If it's Sunday, it must be Birmingham. Manchester and Bournemouth are disappearing in the rear view mirror as the party conference circus arrives in England's second city.
The Tories are in town "preparing for government" without looking too triumphalist about recent opinion polls.
Conservative conferences are often a struggle for hacks in search of a Welsh policy but there was a hint of one in the conference session just ended.
Tory Assembly leader Nick Bourne told party activists that a Conservative government might lift the ban on candidates standing in both individual constituencies and on regional lists.
Labour introduced the ban "to stop losers becoming winners" after several AMs found themselves elected to Cardiff Bay despite polling poorly in individual seats.
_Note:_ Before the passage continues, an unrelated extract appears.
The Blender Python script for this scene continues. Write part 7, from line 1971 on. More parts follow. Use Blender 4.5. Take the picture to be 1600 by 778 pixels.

Mr Bourne may have been lulled into letting slip the idea by the comfort of his IKEA-style tub chair, his stage home for a conference session on the nations and regions of the UK.
The idea of re-storing dual candidacy may have been in the Tory manifesto for the last Assembly elections, but there's a big difference between a request to a Labour Government at Westminster and introducing a policy as a UK Government.
It was chaired by Cheryl Gillan, who looked very much at home in the role, more Trisha than Jerry Springer.
"Chat Show Cheryl" clearly has other options should she not find herself around the cabinet table in a Conservative Government.